L’article 2, en transférant à l’autorité politique le pouvoir d’interdire à une personne de manifester, ne pourra qu’être jugé non conforme à la Constitution

Mon groupe votera sans hésitation cette motion tendant à opposer l’exception d’irrecevabilité.

Mes chers collègues, l’équilibre entre respect de la liberté de manifester et respect de l’ordre public imposé par l’article X de la Déclaration des droits de l’homme et du citoyen est manifestement rompu et la jurisprudence du Conseil constitutionnel à ce sujet est contredite.

Faut-il rappeler au Gouvernement et aux adeptes du « nouveau monde » de La République En Marche que cette Déclaration a une valeur pleinement constitutionnelle, faisant partie intégrante du bloc de constitutionnalité ?

Cette proposition de loi, par chacun de ses articles, mais également dans sa globalité, offense l’article X du texte fondateur de 1789.

L’addition des articles, à l’exception du modeste article 1er A, porte gravement atteinte à la liberté d’expression et d’opinion, dont le véhicule est, justement, le droit de manifester.

L’article 2, en transférant à l’autorité politique le pouvoir d’interdire à une personne de manifester, de surcroît, sur l’ensemble du territoire et pour une durée maximum d’un mois, ne pourra qu’être jugé non conforme à la Constitution. C’est inéluctable !
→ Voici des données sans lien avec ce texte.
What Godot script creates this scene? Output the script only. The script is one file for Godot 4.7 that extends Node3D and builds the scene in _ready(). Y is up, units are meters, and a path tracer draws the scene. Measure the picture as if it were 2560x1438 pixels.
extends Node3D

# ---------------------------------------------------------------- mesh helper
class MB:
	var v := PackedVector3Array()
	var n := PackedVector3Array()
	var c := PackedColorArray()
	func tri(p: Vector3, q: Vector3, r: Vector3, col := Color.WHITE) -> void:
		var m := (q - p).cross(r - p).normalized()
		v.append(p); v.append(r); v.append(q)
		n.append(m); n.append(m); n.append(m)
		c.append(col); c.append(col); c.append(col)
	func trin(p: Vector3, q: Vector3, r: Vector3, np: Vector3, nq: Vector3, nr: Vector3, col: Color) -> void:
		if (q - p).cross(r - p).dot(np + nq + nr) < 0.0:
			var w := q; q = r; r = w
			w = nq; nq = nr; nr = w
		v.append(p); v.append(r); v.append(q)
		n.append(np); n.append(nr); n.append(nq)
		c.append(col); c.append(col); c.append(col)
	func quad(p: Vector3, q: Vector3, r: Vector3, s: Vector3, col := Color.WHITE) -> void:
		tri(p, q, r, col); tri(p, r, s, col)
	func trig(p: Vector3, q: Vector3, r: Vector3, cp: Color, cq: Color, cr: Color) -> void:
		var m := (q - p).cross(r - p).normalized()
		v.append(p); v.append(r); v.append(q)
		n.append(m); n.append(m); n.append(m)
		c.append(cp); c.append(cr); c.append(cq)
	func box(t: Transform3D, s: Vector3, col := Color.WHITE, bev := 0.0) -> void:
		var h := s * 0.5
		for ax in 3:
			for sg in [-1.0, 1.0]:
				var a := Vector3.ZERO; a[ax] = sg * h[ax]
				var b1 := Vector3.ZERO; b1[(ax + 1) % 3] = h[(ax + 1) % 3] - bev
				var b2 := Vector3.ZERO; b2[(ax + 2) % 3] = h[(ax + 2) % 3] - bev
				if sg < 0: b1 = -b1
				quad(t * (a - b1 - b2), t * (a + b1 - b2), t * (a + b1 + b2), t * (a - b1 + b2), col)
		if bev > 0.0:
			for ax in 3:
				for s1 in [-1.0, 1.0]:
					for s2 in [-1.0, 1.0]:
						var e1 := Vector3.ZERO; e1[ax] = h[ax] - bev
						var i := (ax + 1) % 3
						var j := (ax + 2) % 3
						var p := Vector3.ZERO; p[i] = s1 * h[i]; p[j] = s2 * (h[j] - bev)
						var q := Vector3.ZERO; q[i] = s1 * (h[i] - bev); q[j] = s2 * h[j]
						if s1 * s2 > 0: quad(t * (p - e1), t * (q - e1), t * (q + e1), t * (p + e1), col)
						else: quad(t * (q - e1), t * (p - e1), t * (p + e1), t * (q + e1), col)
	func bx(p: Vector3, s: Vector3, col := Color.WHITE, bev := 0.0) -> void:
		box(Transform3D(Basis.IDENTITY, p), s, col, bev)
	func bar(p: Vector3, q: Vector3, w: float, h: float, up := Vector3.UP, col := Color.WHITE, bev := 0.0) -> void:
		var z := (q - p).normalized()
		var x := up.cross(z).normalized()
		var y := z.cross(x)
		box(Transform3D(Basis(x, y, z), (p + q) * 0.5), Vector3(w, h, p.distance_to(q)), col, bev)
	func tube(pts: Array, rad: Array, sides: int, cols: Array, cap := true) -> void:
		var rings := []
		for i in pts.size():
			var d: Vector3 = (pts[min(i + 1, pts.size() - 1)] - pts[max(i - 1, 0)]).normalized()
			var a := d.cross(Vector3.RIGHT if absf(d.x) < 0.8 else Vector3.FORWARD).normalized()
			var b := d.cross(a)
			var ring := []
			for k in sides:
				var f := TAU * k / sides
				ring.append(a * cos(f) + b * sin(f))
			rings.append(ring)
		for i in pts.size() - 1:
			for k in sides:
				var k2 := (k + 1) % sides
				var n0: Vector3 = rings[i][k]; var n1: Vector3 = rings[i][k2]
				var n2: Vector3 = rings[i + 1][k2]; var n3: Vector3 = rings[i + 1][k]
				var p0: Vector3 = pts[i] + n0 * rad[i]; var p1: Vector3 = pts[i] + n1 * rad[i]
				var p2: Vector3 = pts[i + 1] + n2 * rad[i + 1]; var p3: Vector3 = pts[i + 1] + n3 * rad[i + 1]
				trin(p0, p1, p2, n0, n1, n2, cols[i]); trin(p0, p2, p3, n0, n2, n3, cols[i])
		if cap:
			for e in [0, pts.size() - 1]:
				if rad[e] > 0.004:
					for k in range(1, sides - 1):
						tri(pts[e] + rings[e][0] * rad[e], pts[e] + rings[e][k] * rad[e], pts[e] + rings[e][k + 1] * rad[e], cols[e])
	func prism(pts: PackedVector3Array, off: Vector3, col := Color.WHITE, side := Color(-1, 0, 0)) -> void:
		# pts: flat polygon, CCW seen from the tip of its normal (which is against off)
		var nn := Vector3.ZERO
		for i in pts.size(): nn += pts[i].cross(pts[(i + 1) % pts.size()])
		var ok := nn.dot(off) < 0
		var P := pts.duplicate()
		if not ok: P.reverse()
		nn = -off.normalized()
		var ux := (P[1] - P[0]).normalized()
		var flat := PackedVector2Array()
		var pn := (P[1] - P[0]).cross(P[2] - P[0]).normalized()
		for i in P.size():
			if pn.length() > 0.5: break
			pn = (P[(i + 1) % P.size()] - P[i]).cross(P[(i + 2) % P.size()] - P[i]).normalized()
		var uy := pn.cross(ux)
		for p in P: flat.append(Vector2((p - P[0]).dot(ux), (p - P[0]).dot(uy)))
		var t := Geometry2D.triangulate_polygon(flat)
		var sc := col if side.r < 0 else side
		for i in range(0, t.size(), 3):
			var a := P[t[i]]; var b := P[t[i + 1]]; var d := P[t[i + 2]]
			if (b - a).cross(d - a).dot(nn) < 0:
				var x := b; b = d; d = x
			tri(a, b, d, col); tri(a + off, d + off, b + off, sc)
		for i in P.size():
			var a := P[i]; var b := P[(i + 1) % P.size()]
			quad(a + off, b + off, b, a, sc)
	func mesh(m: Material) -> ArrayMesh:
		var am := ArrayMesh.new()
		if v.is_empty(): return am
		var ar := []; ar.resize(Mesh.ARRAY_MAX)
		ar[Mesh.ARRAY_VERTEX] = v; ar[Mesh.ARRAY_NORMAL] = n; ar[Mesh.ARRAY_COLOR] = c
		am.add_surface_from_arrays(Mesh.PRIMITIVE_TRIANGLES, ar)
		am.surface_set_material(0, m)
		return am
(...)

L’article 4, qui sanctionne lourdement la dissimulation du visage, même partielle et sans élément intentionnel, ne respecte pas non plus les libertés fondamentales.

L’article 6, sur les peines complémentaires, pose également de lourdes questions.
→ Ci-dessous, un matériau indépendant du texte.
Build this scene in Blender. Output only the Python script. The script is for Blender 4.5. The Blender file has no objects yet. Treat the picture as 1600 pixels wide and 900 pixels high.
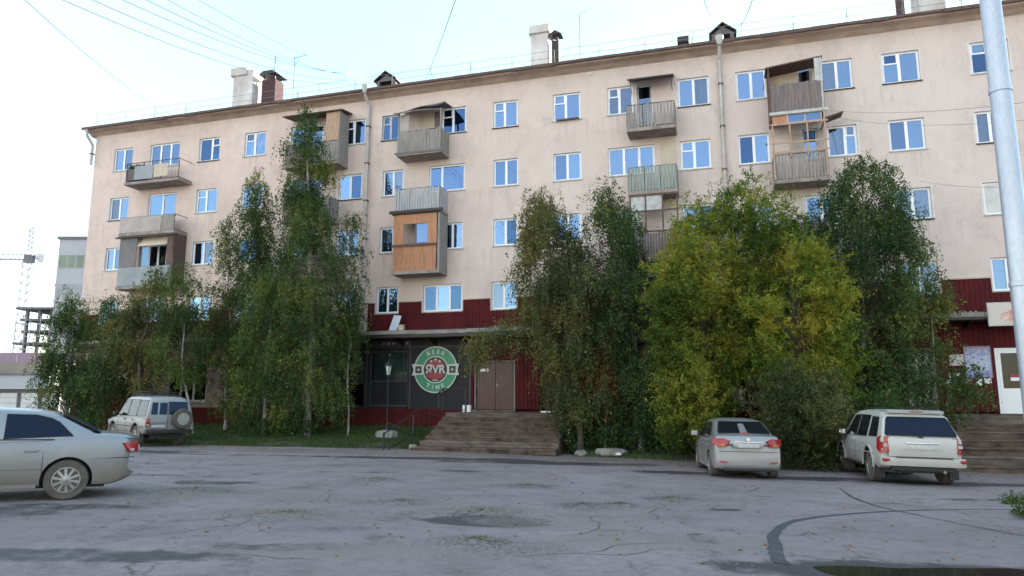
import bpy, bmesh, math, random
import numpy as np
from mathutils import Vector, Matrix, noise as mnoise
random.seed(7); RNG = np.random.default_rng(7)
R = math.radians
scene = bpy.context.scene
COL = scene.collection

# ------------------------------------------------------------------ camera
EYE = 1.65
PITCH = math.atan(168 / 1091.0)
cam_d = bpy.data.cameras.new('camera')
cam_d.sensor_width = 36.0
cam_d.lens = 1091.0 / 1600 * 36
cam_d.clip_start = 0.1
cam_d.clip_end = 3000
cam = bpy.data.objects.new('camera', cam_d)
COL.objects.link(cam)
cam.location = (0, 0, EYE)
cam.rotation_euler = (R(90) + PITCH, 0, 0)
scene.camera = cam

# ------------------------------------------------------------------ world, sun, exposure
SUN_EL, SUN_AZ = 17.0, 52.0   # azimuth clockwise from +Y: low behind the block, to the right
world = bpy.data.worlds.new("World")
scene.world = world
world.use_nodes = True
wn, wl = world.node_tree.nodes, world.node_tree.links
wn.clear()
w_out = wn.new('ShaderNodeOutputWorld')
w_bg = wn.new('ShaderNodeBackground')
w_bg.inputs['Strength'].default_value = 0.15
w_sky = wn.new('ShaderNodeTexSky')
w_sky.sky_type = 'NISHITA'
w_sky.sun_disc = False
w_sky.sun_elevation = R(SUN_EL)
w_sky.sun_rotation = R(SUN_AZ)
w_sky.air_density = 1.2
w_sky.dust_density = .5
w_sky.ozone_density = 1.0
# thin noisy veil mixed over the sky
tc = wn.new('ShaderNodeTexCoord')
mp = wn.new('ShaderNodeMapping'); mp.inputs['Scale'].default_value = (1.0, 1.0, 2.5)
nz = wn.new('ShaderNodeTexNoise'); nz.inputs['Scale'].default_value = 1.6; nz.inputs['Detail'].default_value = 6
rp = wn.new('ShaderNodeValToRGB')
rp.color_ramp.elements[0].position = 0.30; rp.color_ramp.elements[0].color = (0.45, 0.45, 0.45, 1)
rp.color_ramp.elements[1].position = 0.75; rp.color_ramp.elements[1].color = (0.92, 0.92, 0.92, 1)
mx = wn.new('ShaderNodeMix'); mx.data_type = 'RGBA'
veil = wn.new('ShaderNodeMix'); veil.data_type = 'RGBA'; veil.blend_type = 'MIX'
wl.new(tc.outputs['Generated'], mp.inputs['Vector'])
wl.new(mp.outputs[0], nz.inputs['Vector'])
wl.new(nz.outputs['Fac'], rp.inputs['Fac'])
# the veil is thickest round the hidden sun and thins towards the opposite sky
w_dot = wn.new('ShaderNodeVectorMath'); w_dot.operation = 'DOT_PRODUCT'
wl.new(tc.outputs['Generated'], w_dot.inputs[0])
w_dot.inputs[1].default_value = (math.sin(R(SUN_AZ)) * math.cos(R(SUN_EL)), math.cos(R(SUN_AZ)) * math.cos(R(SUN_EL)), math.sin(R(SUN_EL)))
w_mr = wn.new('ShaderNodeMapRange'); w_mr.inputs[1].default_value = -1.0; w_mr.inputs[2].default_value = 1.0
w_mr.inputs[3].default_value = 0.75; w_mr.inputs[4].default_value = 1.0
wl.new(w_dot.outputs['Value'], w_mr.inputs[0])
w_mul = wn.new('ShaderNodeMath'); w_mul.operation = 'MULTIPLY'
wl.new(rp.outputs['Color'], w_mul.inputs[0]); wl.new(w_mr.outputs[0], w_mul.inputs[1])
wl.new(w_mul.outputs[0], mx.inputs['Factor'])
wl.new(w_sky.outputs[0], mx.inputs['A'])
w_vc = wn.new('ShaderNodeMix'); w_vc.data_type = 'RGBA'
w_f = wn.new('ShaderNodeMapRange'); w_f.interpolation_type = 'SMOOTHSTEP'
w_f.inputs[1].default_value = -0.9; w_f.inputs[2].default_value = 0.7
wl.new(w_dot.outputs['Value'], w_f.inputs[0]); wl.new(w_f.outputs[0], w_vc.inputs['Factor'])
w_vc.inputs['A'].default_value = (2.7, 2.35, 2.3, 1)      # added warm bright sky opposite the sun, lights the facade
w_vc.inputs['B'].default_value = (0.82, 1.46, 1.78, 1)      # dimmer cyan tint for the sky towards the sun
wl.new(w_vc.outputs['Result'], mx.inputs['B'])
wl.new(mx.outputs['Result'], w_bg.inputs['Color'])
wl.new(w_bg.outputs[0], w_out.inputs['Surface'])

sun_d = bpy.data.lights.new('sun', 'SUN')
sun_d.energy = 3.5
sun_d.angle = R(0.53)
sun_d.color = (1.0, 0.94, 0.85)
sun = bpy.data.objects.new('sun', sun_d)
COL.objects.link(sun)
sdir = Vector((math.sin(R(SUN_AZ)) * math.cos(R(SUN_EL)), math.cos(R(SUN_AZ)) * math.cos(R(SUN_EL)), math.sin(R(SUN_EL))))
sun.rotation_euler = sdir.to_track_quat('Z', 'Y').to_euler()
sun.location = sdir * 100

scene.view_settings.view_transform = 'Standard'
scene.view_settings.look = 'None'
scene.view_settings.exposure = 2.32
scene.view_settings.gamma = 1.0

# ------------------------------------------------------------------ materials
def nt(name):
    m = bpy.data.materials.new(name); m.use_nodes = True
    n = m.node_tree.nodes; l = m.node_tree.links; n.clear()
    out = n.new('ShaderNodeOutputMaterial')
    b = n.new('ShaderNodeBsdfPrincipled')
    l.new(b.outputs[0], out.inputs['Surface'])
    return m, n, l, b, out

def noise_node(n, l, scale, detail=5, rough=0.55, vec=None, stretch=None):
    t = n.new('ShaderNodeTexCoord')
    src = t.outputs['Object'] if vec is None else vec
    if stretch:
        mpn = n.new('ShaderNodeMapping'); mpn.inputs['Scale'].default_value = stretch
        l.new(src, mpn.inputs['Vector']); src = mpn.outputs[0]
    x = n.new('ShaderNodeTexNoise')
    x.inputs['Scale'].default_value = scale
    x.inputs['Detail'].default_value = detail
    x.inputs['Roughness'].default_value = rough
    l.new(src, x.inputs['Vector'])
    return x

def ramp(n, l, fac, stops):
    r = n.new('ShaderNodeValToRGB')
    e = r.color_ramp.elements
    while len(e) < len(stops): e.new(0.5)
    for i, (p, c) in enumerate(stops):
        e[i].position = p
        e[i].color = (c[0], c[1], c[2], 1) if isinstance(c, tuple) else (c, c, c, 1)
    l.new(fac, r.inputs['Fac'])
    return r

def mixc(n, l, fac, a, b, mode='MIX'):
    m = n.new('ShaderNodeMix'); m.data_type = 'RGBA'; m.blend_type = mode
    for k, v in (('Factor', fac), ('A', a), ('B', b)):
        if isinstance(v, (int, float)): m.inputs[k].default_value = v
        elif isinstance(v, tuple): m.inputs[k].default_value = (*v, 1)
        else: l.new(v, m.inputs[k])
    return m.outputs['Result']

def math_node(n, l, op, a, b=None):
    m = n.new('ShaderNodeMath'); m.operation = op
    for i, v in enumerate((a, b)):
        if v is None: continue
        if isinstance(v, (int, float)): m.inputs[i].default_value = v
        else: l.new(v, m.inputs[i])
    return m.outputs[0]

def bump(n, l, b, h, strength, dist=0.02):
    bp = n.new('ShaderNodeBump'); bp.inputs['Strength'].default_value = strength
    bp.inputs['Distance'].default_value = dist
    l.new(h, bp.inputs['Height']); l.new(bp.outputs[0], b.inputs['Normal'])

def pmat(name, c1, c2=None, scale=4.0, rough=0.7, metal=0.0, bmp=0.2, stretch=None, spec=0.5, fine=40.0):
    m, n, l, b, o = nt(name)
    c2 = c2 or tuple(v * 0.75 for v in c1)
    x = noise_node(n, l, scale, 6, 0.6, stretch=stretch)
    r = ramp(n, l, x.outputs['Fac'], [(0.3, c2), (0.7, c1)])
    f = noise_node(n, l, fine, 3, 0.6, stretch=stretch)
    col = mixc(n, l, 0.35, r.outputs['Color'], ramp(n, l, f.outputs['Fac'], [(0.3, 0.55), (0.7, 1.0)]).outputs['Color'], 'MULTIPLY')
    l.new(col, b.inputs['Base Color'])
    b.inputs['Roughness'].default_value = rough
    b.inputs['Metallic'].default_value = metal
    b.inputs['Specular IOR Level'].default_value = spec
    if bmp: bump(n, l, b, f.outputs['Fac'], bmp)
    return m

M = {}
# stained plaster: pink beige, greyer blotches, drip marks, mended patches
m, n, l, b, o = nt('plaster'); M['plaster'] = m
big = noise_node(n, l, 0.28, 5, 0.6)
mid = noise_node(n, l, 1.3, 7, 0.68)
drip = noise_node(n, l, 1.0, 4, 0.6, stretch=(2.6, 2.6, 0.22))
fine = noise_node(n, l, 22, 4, 0.7)
c = ramp(n, l, big.outputs['Fac'], [(0.30, (0.63, 0.495, 0.435)), (0.52, (0.74, 0.58, 0.50)), (0.72, (0.79, 0.62, 0.53))]).outputs['Color']
tx = n.new('ShaderNodeTexCoord'); sx = n.new('ShaderNodeSeparateXYZ'); l.new(tx.outputs['Object'], sx.inputs[0])
gx = n.new('ShaderNodeMapRange'); gx.inputs[1].default_value = -14; gx.inputs[2].default_value = 14; l.new(sx.outputs[0], gx.inputs[0])
gxx = math_node(n, l, 'MULTIPLY', math_node(n, l, 'ADD', gx.outputs[0], math_node(n, l, 'MULTIPLY', math_node(n, l, 'SUBTRACT', big.outputs['Fac'], 0.5), 1.2)), 0.75)
c = mixc(n, l, gxx, c, (0.64, 0.555, 0.51))
blot = noise_node(n, l, 0.6, 8, 0.75, stretch=(1.0, 1.0, 0.55))
c = mixc(n, l, ramp(n, l, blot.outputs['Fac'], [(0.52, 0.0), (0.60, 0.35), (0.75, 0.6)]).outputs['Color'], c, (0.50, 0.42, 0.37))
c = mixc(n, l, ramp(n, l, mid.outputs['Fac'], [(0.48, 0.0), (0.70, 0.55)]).outputs['Color'], c, (0.56, 0.45, 0.39))
c = mixc(n, l, ramp(n, l, drip.outputs['Fac'], [(0.58, 0.0), (0.80, 0.40)]).outputs['Color'], c, (0.50, 0.43, 0.38))
patch = n.new('ShaderNodeTexVoronoi'); patch.inputs['Scale'].default_value = 0.45
tcn = n.new('ShaderNodeTexCoord'); l.new(tcn.outputs['Object'], patch.inputs['Vector'])
pr = n.new('ShaderNodeSeparateColor'); l.new(patch.outputs['Color'], pr.inputs[0])
c = mixc(n, l, ramp(n, l, pr.outputs[0], [(0.7, 0.0), (0.75, 0.16)]).outputs['Color'], c, (0.82, 0.70, 0.60))
fz = math_node(n, l, 'FRACT', math_node(n, l, 'DIVIDE', math_node(n, l, 'SUBTRACT', sx.outputs[2], 5.47), 2.865))
runs = noise_node(n, l, 1.0, 5, 0.7, stretch=(5.5, 5.5, 0.16))
rm = math_node(n, l, 'MULTIPLY', ramp(n, l, fz, [(0.55, 0.0), (0.97, 1.0), (1.0, 0.0)]).outputs['Color'], ramp(n, l, runs.outputs['Fac'], [(0.52, 0.0), (0.68, 0.55)]).outputs['Color'])
c = mixc(n, l, rm, c, (0.40, 0.34, 0.31))
crk = noise_node(n, l, 0.9, 10, 0.85)
c = mixc(n, l, ramp(n, l, crk.outputs['Fac'], [(0.575, 0.0), (0.60, 0.5), (0.66, 0.5)]).outputs['Color'], c, (0.47, 0.41, 0.38))
c = mixc(n, l, 0.4, c, ramp(n, l, fine.outputs['Fac'], [(0.3, 0.6), (0.7, 1.0)]).outputs['Color'], 'MULTIPLY')
l.new(c, b.inputs['Base Color']); b.inputs['Roughness'].default_value = 0.9
bump(n, l, b, mid.outputs['Fac'], 0.35, 0.05)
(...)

Les modifications apportées par la majorité de l’Assemblée nationale au texte sénatorial ont provoqué un dérapage incontrôlé et la décision d’Emmanuel Macron de saisir lui-même le Conseil constitutionnel se rapproche de la sortie de route.

Le Président de la République est piégé par un texte de circonstance, qui visait à diaboliser le mouvement des « gilets jaunes » pour tenter de reprendre la main à tout prix, et il a accouché d’un monstre juridique.

M. François Grosdidier. La proposition de loi est antérieure au mouvement des « gilets jaunes » !

Mme Éliane Assassi. Nous appelons solennellement le Sénat à prendre ses responsabilités en votant l’irrecevabilité.

J’indique, enfin, que mon groupe souhaite s’associer à la saisine du Conseil constitutionnel qui est en cours de préparation, en rappelant que soixante sénatrices et sénateurs peuvent exercer ce droit.